Just before the Brexit deal officially takes effect, the UK secures its 62nd agreement by signing a continuity and free trade agreement that will strengthen its ties with Turkey, yet another European outlier.
Turkey’s deal had become the fifth-biggest free trade agreement the UK had negotiated before the Brexit transition ended. It marked the 62nd agreement that Britain signed as it leaves the European Union (EU) bloc’s single market on December 31st.
The signatories, Turkish trade minister Ruhsar Pekcan and the UK’s ambassador to Turkey, Dominick Chilcott, settled the agreement terms and signed them during a ceremony in Ankara while having a video conference call with UK’s international trade secretary Liz Truss. The agreement—a guarantee that the current flow of goods won’t be affected when Brexit goes official at the end of the year—is all set to take effect in January 2021.
Perks of the UK-Turkey Trade Deal
Truss said that the deal is “ambitious” and aims to help the British keep offering jobs in the manufacturing, automotive, and steel industries.
“It paves the way for a new, more ambitious deal with Turkey soon and is part of our plan to put the UK at the center of a network of modern agreements with dynamic economies,” says Truss.
For Turkey, Pekcan said that they consider this deal a landmark in UK-Turkish relations. Not only did it remove the Turkish risk of losing about $2.4bn in export tariffs, but it also helped the struggling Turkish lira and provided bespoke “upgrades” to the otherwise infamous Turkish president.

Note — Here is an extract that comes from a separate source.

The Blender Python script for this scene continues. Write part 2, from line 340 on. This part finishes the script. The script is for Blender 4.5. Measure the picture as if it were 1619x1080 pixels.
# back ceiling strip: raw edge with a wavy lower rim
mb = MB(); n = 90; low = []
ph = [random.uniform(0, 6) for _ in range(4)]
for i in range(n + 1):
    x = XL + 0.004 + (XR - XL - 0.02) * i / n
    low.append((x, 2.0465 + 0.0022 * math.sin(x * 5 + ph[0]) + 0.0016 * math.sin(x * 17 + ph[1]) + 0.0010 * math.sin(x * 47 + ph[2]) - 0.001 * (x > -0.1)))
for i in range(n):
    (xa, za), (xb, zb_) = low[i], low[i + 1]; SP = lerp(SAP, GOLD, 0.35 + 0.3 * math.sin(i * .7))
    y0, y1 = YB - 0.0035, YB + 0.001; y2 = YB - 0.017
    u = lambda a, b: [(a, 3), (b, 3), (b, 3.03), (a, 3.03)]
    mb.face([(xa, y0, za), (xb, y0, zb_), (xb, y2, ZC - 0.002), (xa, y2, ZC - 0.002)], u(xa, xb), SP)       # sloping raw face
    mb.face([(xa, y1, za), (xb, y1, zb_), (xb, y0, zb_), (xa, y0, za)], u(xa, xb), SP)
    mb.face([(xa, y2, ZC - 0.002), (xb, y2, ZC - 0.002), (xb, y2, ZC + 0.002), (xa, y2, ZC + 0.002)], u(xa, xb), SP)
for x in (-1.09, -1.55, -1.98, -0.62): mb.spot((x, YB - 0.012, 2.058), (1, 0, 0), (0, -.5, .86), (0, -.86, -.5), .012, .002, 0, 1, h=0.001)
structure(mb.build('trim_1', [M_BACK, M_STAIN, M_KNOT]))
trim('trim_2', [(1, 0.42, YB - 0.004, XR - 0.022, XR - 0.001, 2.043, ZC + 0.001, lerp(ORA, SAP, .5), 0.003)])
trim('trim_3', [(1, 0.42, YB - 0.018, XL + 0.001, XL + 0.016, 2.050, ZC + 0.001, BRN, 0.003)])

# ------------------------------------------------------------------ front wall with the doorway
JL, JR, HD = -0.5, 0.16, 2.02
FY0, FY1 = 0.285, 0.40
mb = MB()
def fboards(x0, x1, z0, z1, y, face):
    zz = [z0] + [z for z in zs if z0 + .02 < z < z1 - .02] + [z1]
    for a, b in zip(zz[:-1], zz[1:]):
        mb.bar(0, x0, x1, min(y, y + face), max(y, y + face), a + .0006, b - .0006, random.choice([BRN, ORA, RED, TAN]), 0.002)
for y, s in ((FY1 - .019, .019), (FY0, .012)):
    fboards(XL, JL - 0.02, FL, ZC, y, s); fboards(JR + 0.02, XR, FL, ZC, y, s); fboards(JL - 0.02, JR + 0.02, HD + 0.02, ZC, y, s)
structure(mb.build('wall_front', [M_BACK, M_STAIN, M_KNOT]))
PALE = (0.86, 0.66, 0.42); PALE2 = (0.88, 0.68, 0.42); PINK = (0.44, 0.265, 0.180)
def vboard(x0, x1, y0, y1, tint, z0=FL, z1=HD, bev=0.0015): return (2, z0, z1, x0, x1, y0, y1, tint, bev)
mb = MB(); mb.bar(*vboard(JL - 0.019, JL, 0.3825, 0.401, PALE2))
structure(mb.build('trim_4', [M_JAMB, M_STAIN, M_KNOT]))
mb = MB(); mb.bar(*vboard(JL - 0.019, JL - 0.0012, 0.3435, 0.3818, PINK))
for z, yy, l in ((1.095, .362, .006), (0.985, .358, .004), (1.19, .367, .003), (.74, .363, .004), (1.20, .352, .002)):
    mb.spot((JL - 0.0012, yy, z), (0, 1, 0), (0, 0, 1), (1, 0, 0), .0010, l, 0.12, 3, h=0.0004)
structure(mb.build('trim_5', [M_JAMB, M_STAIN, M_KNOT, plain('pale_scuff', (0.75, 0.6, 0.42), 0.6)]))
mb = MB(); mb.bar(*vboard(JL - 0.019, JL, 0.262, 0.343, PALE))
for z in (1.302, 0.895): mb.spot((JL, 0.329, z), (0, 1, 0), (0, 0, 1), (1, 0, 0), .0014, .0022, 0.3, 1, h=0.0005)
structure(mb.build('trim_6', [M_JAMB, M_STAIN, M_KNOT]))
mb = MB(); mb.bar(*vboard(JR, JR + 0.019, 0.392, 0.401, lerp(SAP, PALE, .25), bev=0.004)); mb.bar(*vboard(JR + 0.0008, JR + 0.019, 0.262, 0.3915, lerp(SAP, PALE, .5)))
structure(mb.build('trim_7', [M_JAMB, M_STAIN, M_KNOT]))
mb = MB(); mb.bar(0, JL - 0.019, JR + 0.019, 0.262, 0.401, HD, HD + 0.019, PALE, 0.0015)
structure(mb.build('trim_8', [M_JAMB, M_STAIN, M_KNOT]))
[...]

Consequently, the existing preferential tariffs enjoyed by 7,600 UK businesses exporting to Turkey remained, protecting the automotive and manufacturing supply chains.

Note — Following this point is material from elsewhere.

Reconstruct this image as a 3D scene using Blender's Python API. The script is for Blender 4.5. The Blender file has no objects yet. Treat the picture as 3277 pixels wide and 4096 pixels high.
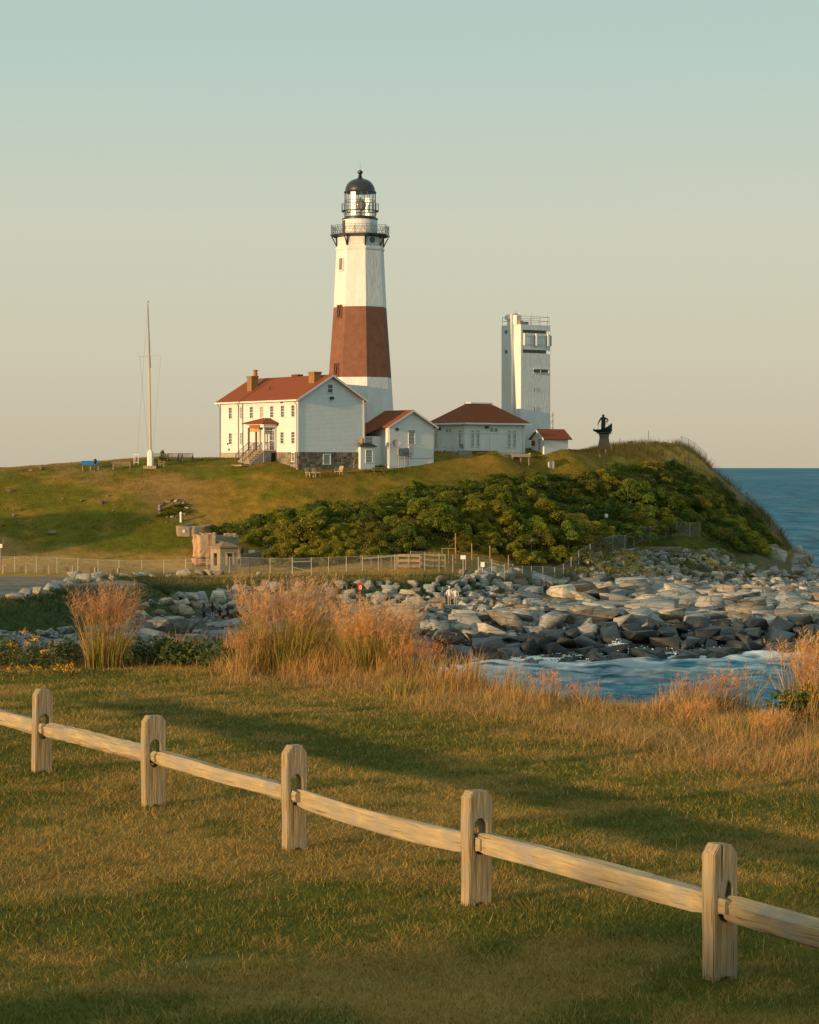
import bpy, bmesh, math, random
import numpy as np
from mathutils import Vector, Matrix, Euler

R = math.radians
random.seed(7)
rng = np.random.default_rng(11)
SC = bpy.context.scene
COL = SC.collection

# ------------------------------------------------------------------ camera
EYE = 17.0                      # camera height above the sea (m)
FPX = 9500.0                    # focal length in photo pixels (3277 x 4096)
CX, CY = 1638.5, 1871.0         # vanishing centre / horizon row in the photo
cam_d = bpy.data.cameras.new('camera')
cam_d.sensor_fit = 'VERTICAL'
cam_d.sensor_height = 36.0
cam_d.sensor_width = 28.8
cam_d.lens = FPX / 4096 * 36.0
cam_d.shift_y = -(2048 - CY) / 4096
cam_d.clip_start = 0.5
cam_d.clip_end = 200000
cam = bpy.data.objects.new('camera', cam_d)
cam.location = (0, 0, EYE)
cam.rotation_euler = (R(90), 0, 0)
COL.objects.link(cam)
SC.camera = cam

# ------------------------------------------------------------------ sky and sun
SUN_AZ = R(50.0)                # left of straight-behind-the-camera
SUN_EL = R(6.8)
to_sun = Vector((-math.sin(SUN_AZ) * math.cos(SUN_EL), -math.cos(SUN_AZ) * math.cos(SUN_EL), math.sin(SUN_EL)))
world = bpy.data.worlds.new('World')
SC.world = world
world.use_nodes = True
wn, wl = world.node_tree.nodes, world.node_tree.links
wn.clear()
w_out = wn.new('ShaderNodeOutputWorld')
w_bg = wn.new('ShaderNodeBackground')
w_sky = wn.new('ShaderNodeTexSky')
w_sky.sky_type = 'NISHITA'
w_sky.sun_disc = False
w_sky.sun_elevation = SUN_EL
w_sky.sun_rotation = math.atan2(to_sun.x, to_sun.y)
w_sky.altitude = 20
w_sky.air_density = 1.0
w_sky.dust_density = 1.2
w_sky.ozone_density = 1.5
w_geo = wn.new('ShaderNodeTexCoord')
w_sep = wn.new('ShaderNodeSeparateXYZ')
w_ramp = wn.new('ShaderNodeValToRGB')
w_mix = wn.new('ShaderNodeMix')
w_mix.data_type = 'RGBA'
w_mix.blend_type = 'MIX'
w_mix.inputs[0].default_value = 0.92
wl.new(w_geo.outputs['Generated'], w_sep.inputs[0])
wl.new(w_sep.outputs['Z'], w_ramp.inputs[0])
# clear evening air: warm grey at the horizon going over to pale teal, the same all the way round
e = w_ramp.color_ramp.elements
SKYRAMP = [(0.0, (0.525, 0.462, 0.335)), (0.045, (0.575, 0.535, 0.40)), (0.10, (0.565, 0.575, 0.455)),
           (0.165, (0.455, 0.57, 0.505)), (0.20, (0.42, 0.56, 0.505)), (0.45, (0.40, 0.53, 0.50)), (1.0, (0.40, 0.52, 0.53))]
e[0].position, e[0].color = SKYRAMP[0][0], SKYRAMP[0][1] + (1,)
e[1].position, e[1].color = SKYRAMP[-1][0], SKYRAMP[-1][1] + (1,)
for p_, c_ in SKYRAMP[1:-1]:
    k_ = w_ramp.color_ramp.elements.new(p_)
    k_.color = c_ + (1,)
SKY_STRENGTH = 0.1
w_scale = wn.new('ShaderNodeVectorMath')
w_scale.operation = 'SCALE'
w_scale.inputs['Scale'].default_value = 1.0 / SKY_STRENGTH
wl.new(w_ramp.outputs[0], w_scale.inputs[0])
wl.new(w_sky.outputs[0], w_mix.inputs[6])
wl.new(w_scale.outputs[0], w_mix.inputs[7])
wl.new(w_mix.outputs[2], w_bg.inputs['Color'])
w_bg.inputs['Strength'].default_value = SKY_STRENGTH
wl.new(w_bg.outputs[0], w_out.inputs['Surface'])

sun_d = bpy.data.lights.new('sun', 'SUN')
sun_d.energy = 5.0
sun_d.angle = R(0.55)
sun_d.color = (1.0, 0.64, 0.31)
sun = bpy.data.objects.new('sun', sun_d)
sun.rotation_euler = (-to_sun).to_track_quat('-Z', 'Y').to_euler()
sun.location = (-60, -40, 60)
COL.objects.link(sun)

SC.view_settings.view_transform = 'Standard'
SC.view_settings.look = 'None'
SC.view_settings.exposure = 0.16
SC.view_settings.gamma = 1.0
SC.view_settings.use_curve_mapping = False
SC.cycles.max_bounces = 5
SC.cycles.diffuse_bounces = 2
SC.cycles.glossy_bounces = 3
SC.cycles.transmission_bounces = 4
SC.cycles.transparent_max_bounces = 12

# ------------------------------------------------------------------ helpers
def gx(px, D):
    return (px - CX) * D / FPX

def pz(py, D):
    return EYE - (py - CY) * D / FPX

def _hash(ix, iy, s):
    n = (ix.astype(np.int64) * 374761393 + iy.astype(np.int64) * 668265263 + s * 974711) & 0x7fffffff
    n = ((n ^ (n >> 13)) * 1274126177) & 0x7fffffff
    return ((n ^ (n >> 16)) & 0xffff) / 65535.0

def vnoise(x, y, s=0):
    x = np.asarray(x, float); y = np.asarray(y, float)
    ix, iy = np.floor(x), np.floor(y)
    fx, fy = x - ix, y - iy
    fx = fx * fx * (3 - 2 * fx); fy = fy * fy * (3 - 2 * fy)
    a = _hash(ix, iy, s); b = _hash(ix + 1, iy, s); c = _hash(ix, iy + 1, s); d = _hash(ix + 1, iy + 1, s)
    return (a * (1 - fx) + b * fx) * (1 - fy) + (c * (1 - fx) + d * fx) * fy

def fbm(x, y, s=0, o=4):
    t = 0; a = 0.5; n = 0
    for k in range(o):
        t = t + a * vnoise(x, y, s + k * 17); n += a
        x = np.asarray(x) * 2.03 + 5.1; y = np.asarray(y) * 2.03 + 1.7; a *= 0.5
    return t / n

def sstep(a, b, x):
    t = np.clip((np.asarray(x, float) - a) / (b - a), 0, 1)
    return t * t * (3 - 2 * t)

MATS = {}
def mat(name, color=(0.5, 0.5, 0.5), rough=0.85, var=0.0, scale=4.0, bump=0.0, bscale=20.0, attr=None,
        spec=0.3, metal=0.0, translucent=0.0, stretch=(1, 1, 1), rand=0.0, color2=None, detail=6.0, coords='Object'):
    """procedural material: base colour (or a colour attribute) varied by noise, with fine relief"""
    if name in MATS:
        return MATS[name]
    m = bpy.data.materials.new(name)
    MATS[name] = m
    m.use_nodes = True
    n, l = m.node_tree.nodes, m.node_tree.links
    b = n['Principled BSDF']; out = n['Material Output']
    b.inputs['Roughness'].default_value = rough
    b.inputs['Specular IOR Level'].default_value = spec
    b.inputs['Metallic'].default_value = metal
    col = None
    if attr:
        a = n.new('ShaderNodeAttribute'); a.attribute_name = attr
        col = a.outputs['Color']
    tc = n.new('ShaderNodeTexCoord'); mp = n.new('ShaderNodeMapping')
    mp.inputs['Scale'].default_value = stretch
    l.new(tc.outputs[coords], mp.inputs[0])
    if var > 0 or color2:
        t = n.new('ShaderNodeTexNoise'); t.inputs['Scale'].default_value = scale; t.inputs['Detail'].default_value = detail
        t.inputs['Roughness'].default_value = 0.62
        l.new(mp.outputs[0], t.inputs['Vector'])
        mx = n.new('ShaderNodeMix'); mx.data_type = 'RGBA'
        rp = n.new('ShaderNodeValToRGB')
        rp.color_ramp.elements[0].position = 0.32; rp.color_ramp.elements[1].position = 0.68
        l.new(t.outputs['Fac'], rp.inputs[0]); l.new(rp.outputs[0], mx.inputs[0])
        if col is None:
            c2 = color2 or tuple(min(1, c * (1 + var)) for c in color)
            c1 = color if color2 else tuple(c * (1 - var) for c in color)
            mx.inputs[6].default_value = c1 + (1,); mx.inputs[7].default_value = c2 + (1,)
            col = mx.outputs[2]
        else:
            mu = n.new('ShaderNodeMix'); mu.data_type = 'RGBA'; mu.blend_type = 'MULTIPLY'; mu.inputs[0].default_value = 1
            mx.inputs[6].default_value = (1 - var,) * 3 + (1,); mx.inputs[7].default_value = (1 + var,) * 3 + (1,)
            l.new(col, mu.inputs[6]); l.new(mx.outputs[2], mu.inputs[7])
            col = mu.outputs[2]
    if rand > 0:
        oi = n.new('ShaderNodeObjectInfo'); hs = n.new('ShaderNodeHueSaturation')
        ma = n.new('ShaderNodeMapRange'); ma.inputs[3].default_value = 1 - rand; ma.inputs[4].default_value = 1 + rand
        l.new(oi.outputs['Random'], ma.inputs[0]); l.new(ma.outputs[0], hs.inputs['Value'])
        if col is None:
            hs.inputs['Color'].default_value = color + (1,)
        else:
            l.new(col, hs.inputs['Color'])
        col = hs.outputs[0]
    if col is None:
        b.inputs['Base Color'].default_value = color + (1,)
    else:
        l.new(col, b.inputs['Base Color'])
    if bump > 0:
        t2 = n.new('ShaderNodeTexNoise'); t2.inputs['Scale'].default_value = bscale; t2.inputs['Detail'].default_value = 8
        t2.inputs['Roughness'].default_value = 0.65
        l.new(mp.outputs[0], t2.inputs['Vector'])
        bu = n.new('ShaderNodeBump'); bu.inputs['Strength'].default_value = 1.0; bu.inputs['Distance'].default_value = bump
        l.new(t2.outputs['Fac'], bu.inputs['Height']); l.new(bu.outputs[0], b.inputs['Normal'])
    if translucent > 0:
        tr = n.new('ShaderNodeBsdfTranslucent'); ms = n.new('ShaderNodeMixShader'); ms.inputs[0].default_value = translucent
        if col is None:
            tr.inputs['Color'].default_value = color + (1,)
        else:
            l.new(col, tr.inputs['Color'])
        l.new(b.outputs[0], ms.inputs[1]); l.new(tr.outputs[0], ms.inputs[2]); l.new(ms.outputs[0], out.inputs['Surface'])
    return m

def mesh_np(name, co, tris, col=None, smooth=False):
    """mesh from numpy arrays of vertices and triangles, optional per-vertex colours"""
    co = np.ascontiguousarray(co, np.float32); tris = np.ascontiguousarray(tris, np.int32)
    me = bpy.data.meshes.new(name)
    me.vertices.add(len(co)); me.vertices.foreach_set('co', co.ravel())
    k = tris.shape[1]
    me.loops.add(tris.size); me.loops.foreach_set('vertex_index', tris.ravel())
    me.polygons.add(len(tris)); me.polygons.foreach_set('loop_start', np.arange(0, tris.size, k, dtype=np.int32))
    if smooth:
        me.polygons.foreach_set('use_smooth', np.ones(len(tris), bool))
    me.update(calc_edges=True)
    if col is not None:
        c = np.ones((len(co), 4), np.float32); c[:, :3] = col
        a = me.color_attributes.new('Col', 'FLOAT_COLOR', 'POINT')
        a.data.foreach_set('color', c.ravel())
    return me

def tag(o, label=None, cat=None, group=None, kind=None):
    if label: o['label'] = label
    if cat: o['category'] = cat
    if group: o['group'] = group
    if kind: o['kind'] = kind
    return o

def link(name, me, m=None, parent=None, loc=None, rz=0.0):
    o = bpy.data.objects.new(name, me)
    COL.objects.link(o)
    if m is not None and not me.materials:
        for q in (m if isinstance(m, (list, tuple)) else [m]):
            me.materials.append(q)
    if parent: o.parent = parent
    if loc is not None: o.location = loc
    if rz: o.rotation_euler = (0, 0, rz)
    return o

def empty(name, loc, rz=0.0):
    o = bpy.data.objects.new(name, None)
    o.empty_display_size = 0.3
    o.location = loc; o.rotation_euler = (0, 0, rz)
    COL.objects.link(o)
    return o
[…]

The agreement also entailed potential scope expansion to include both countries’ services and agriculture within the next two years.
The agreement and all the benefits will remain valid as long as the exporters can prove their UK or Turkish origins.
The Scruple-free “Global Britain”
Despite the numerous “benefits” to the 62nd deal closed by the UK, some can’t help but express dismay towards the UK leaders’ “scruple-free” decision to sign an agreement with Turkey.
Labor shadow trade secretary Emily Thornberry criticized the UK government, tagging the signing of the UK-Turkey trade deal due to “sheer bumbling incompetence,” owing to the half-baked parliamentary scrutiny of many of the post-Brexit trade deals.
In his article published in The Guardian, Simon Tisdall noted the disdain from the EU member states when Turkey tried to open membership talks in 2005. He said that the UK-Turkish deal proves that the “global Britain” is “willing to trade away everything, including scruples,” now that they are “taking back control” of Britain’s destiny.
He said the deal did nothing more than convert Truss into becoming Turkish “strongman” Recep Tayyip Erdoğan’s new favorite person. The shabby work that thrust Truss’s career ignored the Turkish government’s continuing human rights abuses. Instead, the deal upgraded the dangerous Turkish president, tipping the playing field against British Prime Minister Boris Johnson’s promise to remain “the best friend and ally” to the EU bloc.